═══ DATA SECTION
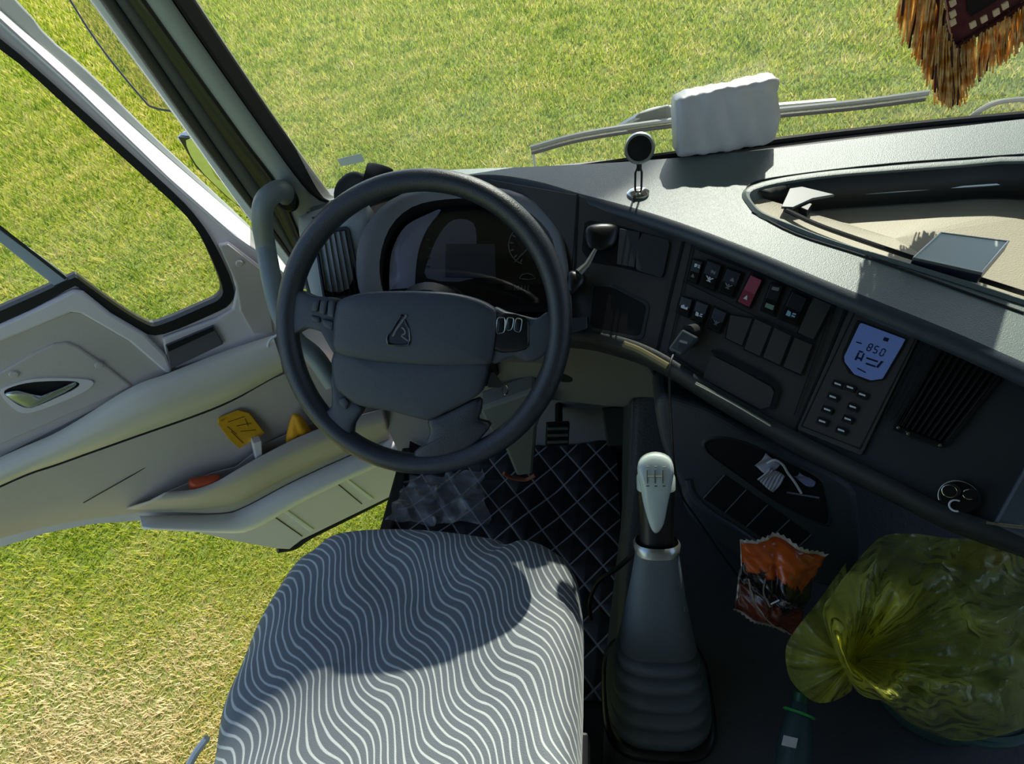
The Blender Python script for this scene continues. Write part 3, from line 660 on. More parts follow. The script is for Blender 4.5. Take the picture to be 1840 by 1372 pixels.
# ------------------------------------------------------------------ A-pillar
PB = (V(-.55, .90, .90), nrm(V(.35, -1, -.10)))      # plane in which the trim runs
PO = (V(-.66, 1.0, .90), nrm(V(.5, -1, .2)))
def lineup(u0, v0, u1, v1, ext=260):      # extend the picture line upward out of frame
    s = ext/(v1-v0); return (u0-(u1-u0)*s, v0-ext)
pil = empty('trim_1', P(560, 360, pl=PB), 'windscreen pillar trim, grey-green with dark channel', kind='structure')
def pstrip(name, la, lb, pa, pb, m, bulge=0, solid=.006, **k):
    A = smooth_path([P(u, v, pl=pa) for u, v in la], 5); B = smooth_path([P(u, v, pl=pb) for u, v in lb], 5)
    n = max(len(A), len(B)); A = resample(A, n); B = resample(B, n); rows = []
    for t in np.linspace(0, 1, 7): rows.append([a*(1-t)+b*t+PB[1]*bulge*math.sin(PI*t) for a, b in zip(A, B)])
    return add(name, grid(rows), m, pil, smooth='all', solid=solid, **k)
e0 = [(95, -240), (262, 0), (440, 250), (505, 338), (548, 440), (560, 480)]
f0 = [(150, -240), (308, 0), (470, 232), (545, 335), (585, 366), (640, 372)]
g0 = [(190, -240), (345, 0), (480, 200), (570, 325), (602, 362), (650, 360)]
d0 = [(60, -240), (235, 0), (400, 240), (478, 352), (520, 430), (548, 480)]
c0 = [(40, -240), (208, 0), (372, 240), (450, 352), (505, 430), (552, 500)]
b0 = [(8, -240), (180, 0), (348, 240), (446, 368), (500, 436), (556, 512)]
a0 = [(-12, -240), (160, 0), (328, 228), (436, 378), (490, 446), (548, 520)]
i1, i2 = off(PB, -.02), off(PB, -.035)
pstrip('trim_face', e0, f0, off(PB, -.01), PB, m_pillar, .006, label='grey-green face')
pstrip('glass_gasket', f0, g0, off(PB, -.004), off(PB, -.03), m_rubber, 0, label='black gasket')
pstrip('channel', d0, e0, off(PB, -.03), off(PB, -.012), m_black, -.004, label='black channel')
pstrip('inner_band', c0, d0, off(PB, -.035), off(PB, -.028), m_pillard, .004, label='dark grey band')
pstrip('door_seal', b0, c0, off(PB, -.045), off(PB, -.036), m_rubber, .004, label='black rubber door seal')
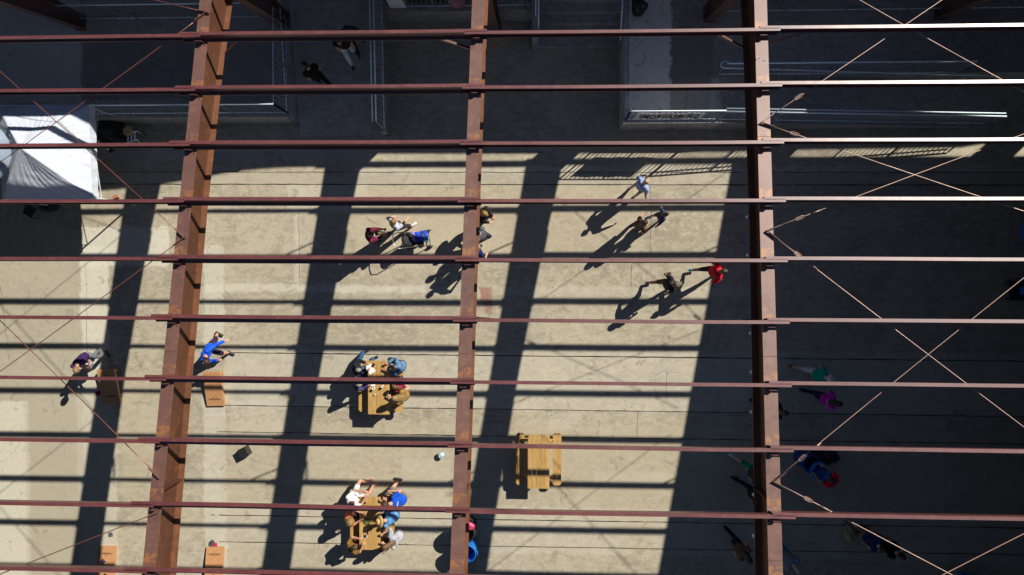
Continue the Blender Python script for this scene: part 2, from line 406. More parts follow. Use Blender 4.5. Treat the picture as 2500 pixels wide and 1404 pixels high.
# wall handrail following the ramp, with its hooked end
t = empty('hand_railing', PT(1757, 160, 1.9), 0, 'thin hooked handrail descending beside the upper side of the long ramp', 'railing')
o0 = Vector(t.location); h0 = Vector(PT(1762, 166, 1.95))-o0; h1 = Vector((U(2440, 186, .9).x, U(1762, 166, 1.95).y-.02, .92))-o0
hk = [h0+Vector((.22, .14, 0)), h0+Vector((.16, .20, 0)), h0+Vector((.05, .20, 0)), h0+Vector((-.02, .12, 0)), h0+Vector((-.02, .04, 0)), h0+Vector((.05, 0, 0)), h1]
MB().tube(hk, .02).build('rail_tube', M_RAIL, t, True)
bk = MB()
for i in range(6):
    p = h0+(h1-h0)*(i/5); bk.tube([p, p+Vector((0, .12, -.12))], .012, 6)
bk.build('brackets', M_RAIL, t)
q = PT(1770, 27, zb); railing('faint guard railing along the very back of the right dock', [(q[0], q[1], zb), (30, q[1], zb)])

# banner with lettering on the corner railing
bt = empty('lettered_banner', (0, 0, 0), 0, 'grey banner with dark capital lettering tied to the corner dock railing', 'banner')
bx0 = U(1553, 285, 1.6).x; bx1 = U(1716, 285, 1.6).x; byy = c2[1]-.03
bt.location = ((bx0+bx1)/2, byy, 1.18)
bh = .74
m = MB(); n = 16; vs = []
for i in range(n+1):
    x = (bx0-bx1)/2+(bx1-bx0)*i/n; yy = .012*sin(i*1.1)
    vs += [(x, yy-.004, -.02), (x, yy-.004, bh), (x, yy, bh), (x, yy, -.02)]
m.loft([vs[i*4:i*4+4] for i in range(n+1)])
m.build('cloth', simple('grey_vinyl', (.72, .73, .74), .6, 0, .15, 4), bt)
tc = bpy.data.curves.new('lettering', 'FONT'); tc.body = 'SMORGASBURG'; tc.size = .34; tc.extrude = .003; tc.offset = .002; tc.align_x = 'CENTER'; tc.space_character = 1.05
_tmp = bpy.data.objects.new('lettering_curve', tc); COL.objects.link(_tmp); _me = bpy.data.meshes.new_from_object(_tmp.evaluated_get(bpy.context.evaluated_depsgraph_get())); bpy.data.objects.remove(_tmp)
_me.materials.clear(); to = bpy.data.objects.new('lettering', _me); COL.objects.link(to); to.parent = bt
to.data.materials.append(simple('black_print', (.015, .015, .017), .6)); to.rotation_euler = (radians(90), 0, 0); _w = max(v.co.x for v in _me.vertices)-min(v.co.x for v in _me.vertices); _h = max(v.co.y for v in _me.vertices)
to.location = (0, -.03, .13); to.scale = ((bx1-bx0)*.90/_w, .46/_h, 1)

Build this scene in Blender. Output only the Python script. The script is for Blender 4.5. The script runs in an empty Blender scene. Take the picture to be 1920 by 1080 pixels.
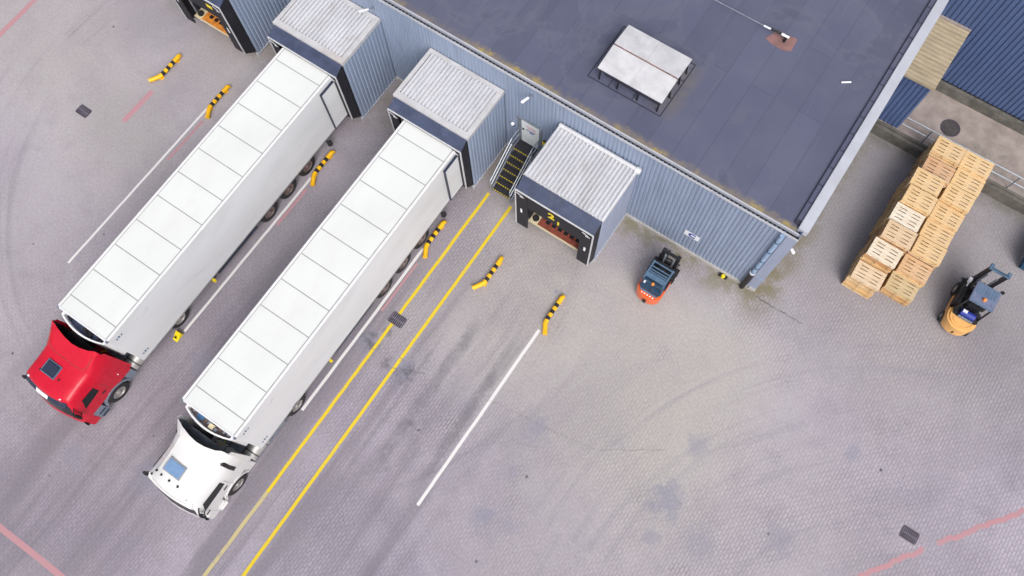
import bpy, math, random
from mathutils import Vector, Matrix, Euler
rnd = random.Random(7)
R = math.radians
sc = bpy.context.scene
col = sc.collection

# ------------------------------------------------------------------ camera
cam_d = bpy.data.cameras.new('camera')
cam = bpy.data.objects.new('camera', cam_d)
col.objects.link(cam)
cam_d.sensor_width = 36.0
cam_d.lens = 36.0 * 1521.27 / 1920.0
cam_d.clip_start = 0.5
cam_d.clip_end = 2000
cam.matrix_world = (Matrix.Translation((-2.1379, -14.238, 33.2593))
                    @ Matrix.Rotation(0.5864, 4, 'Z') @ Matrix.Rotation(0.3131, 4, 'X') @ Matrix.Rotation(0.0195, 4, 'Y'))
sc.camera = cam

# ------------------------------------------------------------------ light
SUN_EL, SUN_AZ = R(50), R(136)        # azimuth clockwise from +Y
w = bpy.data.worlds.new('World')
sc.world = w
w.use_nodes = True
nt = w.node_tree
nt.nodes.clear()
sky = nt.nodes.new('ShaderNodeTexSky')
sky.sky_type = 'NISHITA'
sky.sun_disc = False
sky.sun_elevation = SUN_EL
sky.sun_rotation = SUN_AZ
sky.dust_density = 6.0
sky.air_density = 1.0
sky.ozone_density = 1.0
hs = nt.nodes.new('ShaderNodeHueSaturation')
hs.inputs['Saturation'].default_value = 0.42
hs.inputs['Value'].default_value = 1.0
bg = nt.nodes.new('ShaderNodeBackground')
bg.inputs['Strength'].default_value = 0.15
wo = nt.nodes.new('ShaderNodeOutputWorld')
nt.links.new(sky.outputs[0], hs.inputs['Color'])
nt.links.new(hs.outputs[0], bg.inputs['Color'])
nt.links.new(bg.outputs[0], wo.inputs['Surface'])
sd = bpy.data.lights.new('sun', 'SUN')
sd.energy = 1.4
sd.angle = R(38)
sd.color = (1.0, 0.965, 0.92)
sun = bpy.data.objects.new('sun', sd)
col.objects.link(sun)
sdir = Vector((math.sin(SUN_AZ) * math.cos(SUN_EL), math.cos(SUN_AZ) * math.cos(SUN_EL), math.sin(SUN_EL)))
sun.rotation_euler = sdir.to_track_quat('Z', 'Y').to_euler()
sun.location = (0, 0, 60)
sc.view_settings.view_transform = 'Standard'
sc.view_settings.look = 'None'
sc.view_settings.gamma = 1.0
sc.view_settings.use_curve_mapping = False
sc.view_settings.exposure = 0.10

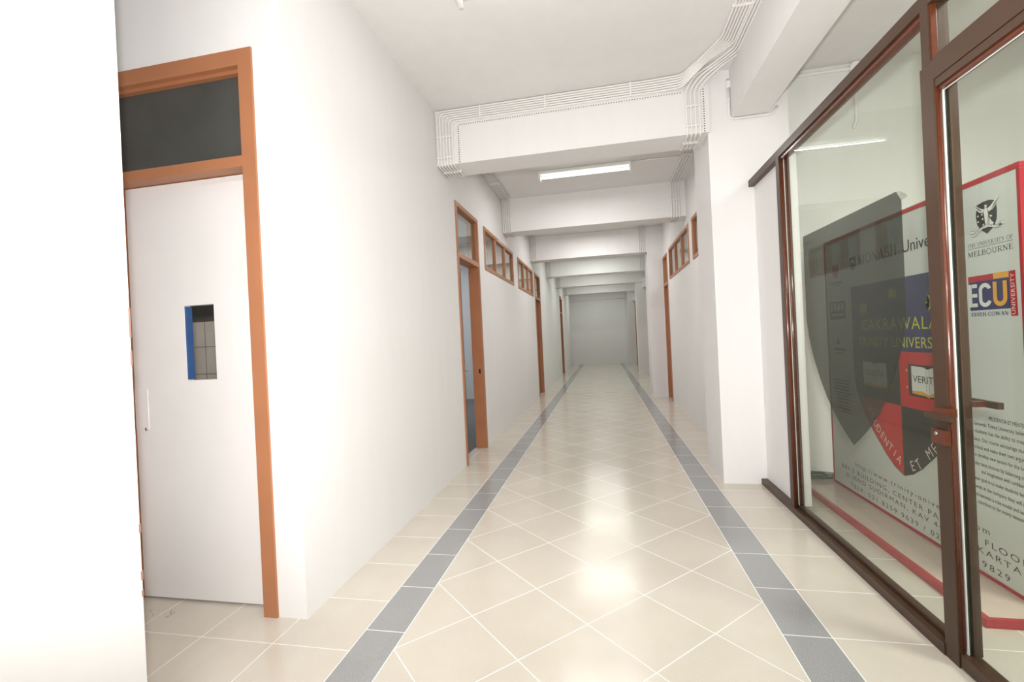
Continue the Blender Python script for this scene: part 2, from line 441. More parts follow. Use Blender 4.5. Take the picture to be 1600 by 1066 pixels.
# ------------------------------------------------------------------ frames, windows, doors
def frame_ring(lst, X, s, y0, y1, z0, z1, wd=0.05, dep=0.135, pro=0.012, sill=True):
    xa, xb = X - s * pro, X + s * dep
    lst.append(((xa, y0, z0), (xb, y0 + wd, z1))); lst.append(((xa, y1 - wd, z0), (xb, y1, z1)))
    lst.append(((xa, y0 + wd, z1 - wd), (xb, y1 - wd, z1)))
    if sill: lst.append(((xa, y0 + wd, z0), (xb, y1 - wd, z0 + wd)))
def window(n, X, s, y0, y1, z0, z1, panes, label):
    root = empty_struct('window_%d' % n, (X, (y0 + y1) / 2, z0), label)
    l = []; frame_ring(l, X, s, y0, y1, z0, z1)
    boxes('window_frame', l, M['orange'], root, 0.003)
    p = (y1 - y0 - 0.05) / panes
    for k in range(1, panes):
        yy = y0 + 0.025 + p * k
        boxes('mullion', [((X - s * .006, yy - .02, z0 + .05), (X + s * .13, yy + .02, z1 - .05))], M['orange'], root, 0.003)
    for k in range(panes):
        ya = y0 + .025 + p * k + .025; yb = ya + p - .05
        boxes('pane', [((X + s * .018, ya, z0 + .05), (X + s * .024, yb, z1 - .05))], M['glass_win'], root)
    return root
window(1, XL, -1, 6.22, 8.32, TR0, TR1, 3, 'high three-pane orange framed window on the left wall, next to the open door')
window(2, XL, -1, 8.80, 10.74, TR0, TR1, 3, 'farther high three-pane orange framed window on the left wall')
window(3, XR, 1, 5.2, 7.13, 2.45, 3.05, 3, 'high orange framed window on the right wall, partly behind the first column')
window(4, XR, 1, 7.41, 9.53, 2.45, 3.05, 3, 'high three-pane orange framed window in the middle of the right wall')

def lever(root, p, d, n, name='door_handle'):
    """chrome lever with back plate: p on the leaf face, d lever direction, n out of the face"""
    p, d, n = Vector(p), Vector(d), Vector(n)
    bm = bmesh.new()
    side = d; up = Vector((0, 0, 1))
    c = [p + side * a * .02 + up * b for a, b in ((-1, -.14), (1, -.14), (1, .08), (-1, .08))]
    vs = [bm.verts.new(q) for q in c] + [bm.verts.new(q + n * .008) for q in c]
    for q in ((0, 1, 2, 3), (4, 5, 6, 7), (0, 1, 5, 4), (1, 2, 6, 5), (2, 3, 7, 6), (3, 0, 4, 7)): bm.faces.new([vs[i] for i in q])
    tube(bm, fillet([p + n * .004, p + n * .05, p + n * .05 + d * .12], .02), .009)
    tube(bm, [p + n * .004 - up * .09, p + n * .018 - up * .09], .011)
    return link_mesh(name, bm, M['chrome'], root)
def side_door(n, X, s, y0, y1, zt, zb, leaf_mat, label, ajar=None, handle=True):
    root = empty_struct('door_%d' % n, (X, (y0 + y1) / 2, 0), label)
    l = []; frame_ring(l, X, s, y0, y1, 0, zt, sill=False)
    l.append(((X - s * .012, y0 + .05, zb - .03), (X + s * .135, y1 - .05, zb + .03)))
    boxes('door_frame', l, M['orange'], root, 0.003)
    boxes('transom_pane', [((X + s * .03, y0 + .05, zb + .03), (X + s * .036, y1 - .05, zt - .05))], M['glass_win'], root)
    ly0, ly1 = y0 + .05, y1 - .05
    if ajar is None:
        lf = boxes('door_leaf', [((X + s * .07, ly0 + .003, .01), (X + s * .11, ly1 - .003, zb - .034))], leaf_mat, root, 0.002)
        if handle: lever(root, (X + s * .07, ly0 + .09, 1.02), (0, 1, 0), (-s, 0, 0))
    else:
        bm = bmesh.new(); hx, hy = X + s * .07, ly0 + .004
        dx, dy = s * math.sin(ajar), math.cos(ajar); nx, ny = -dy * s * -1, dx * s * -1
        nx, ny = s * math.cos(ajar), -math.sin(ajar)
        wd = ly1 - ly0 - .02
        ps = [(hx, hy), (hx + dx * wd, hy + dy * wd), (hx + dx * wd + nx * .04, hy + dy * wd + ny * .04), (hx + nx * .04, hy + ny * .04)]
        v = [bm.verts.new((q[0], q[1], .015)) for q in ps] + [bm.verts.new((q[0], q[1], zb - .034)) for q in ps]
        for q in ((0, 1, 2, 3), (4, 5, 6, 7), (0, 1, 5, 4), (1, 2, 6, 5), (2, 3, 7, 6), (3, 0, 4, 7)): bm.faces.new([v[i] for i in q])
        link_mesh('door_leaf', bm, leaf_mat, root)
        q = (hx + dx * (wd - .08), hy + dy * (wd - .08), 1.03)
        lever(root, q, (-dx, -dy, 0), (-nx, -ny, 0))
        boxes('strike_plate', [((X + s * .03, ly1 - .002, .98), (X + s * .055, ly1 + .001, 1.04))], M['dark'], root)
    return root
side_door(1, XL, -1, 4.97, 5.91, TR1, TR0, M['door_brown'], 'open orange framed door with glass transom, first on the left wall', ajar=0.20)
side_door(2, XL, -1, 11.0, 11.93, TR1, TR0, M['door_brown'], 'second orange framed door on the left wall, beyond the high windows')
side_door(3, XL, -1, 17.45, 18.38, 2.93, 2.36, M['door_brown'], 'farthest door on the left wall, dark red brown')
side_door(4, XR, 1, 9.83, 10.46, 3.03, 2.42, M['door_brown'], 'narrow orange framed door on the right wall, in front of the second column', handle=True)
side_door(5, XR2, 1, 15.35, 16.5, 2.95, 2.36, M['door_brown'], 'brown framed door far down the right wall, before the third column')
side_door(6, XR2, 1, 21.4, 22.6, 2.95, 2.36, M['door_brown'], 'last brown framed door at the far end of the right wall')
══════
Print the lines from the line containing "1404 pixels high." to the line containing "q = PT(1770, 27, zb);", both ends included, exactly and with nothing added.

* **RESULT**
Continue the Blender Python script for this scene: part 2, from line 406. More parts follow. Use Blender 4.5. Treat the picture as 2500 pixels wide and 1404 pixels high.
# wall handrail following the ramp, with its hooked end
t = empty('hand_railing', PT(1757, 160, 1.9), 0, 'thin hooked handrail descending beside the upper side of the long ramp', 'railing')
o0 = Vector(t.location); h0 = Vector(PT(1762, 166, 1.95))-o0; h1 = Vector((U(2440, 186, .9).x, U(1762, 166, 1.95).y-.02, .92))-o0
hk = [h0+Vector((.22, .14, 0)), h0+Vector((.16, .20, 0)), h0+Vector((.05, .20, 0)), h0+Vector((-.02, .12, 0)), h0+Vector((-.02, .04, 0)), h0+Vector((.05, 0, 0)), h1]
MB().tube(hk, .02).build('rail_tube', M_RAIL, t, True)
bk = MB()
for i in range(6):
    p = h0+(h1-h0)*(i/5); bk.tube([p, p+Vector((0, .12, -.12))], .012, 6)
bk.build('brackets', M_RAIL, t)
q = PT(1770, 27, zb); railing('faint guard railing along the very back of the right dock', [(q[0], q[1], zb), (30, q[1], zb)])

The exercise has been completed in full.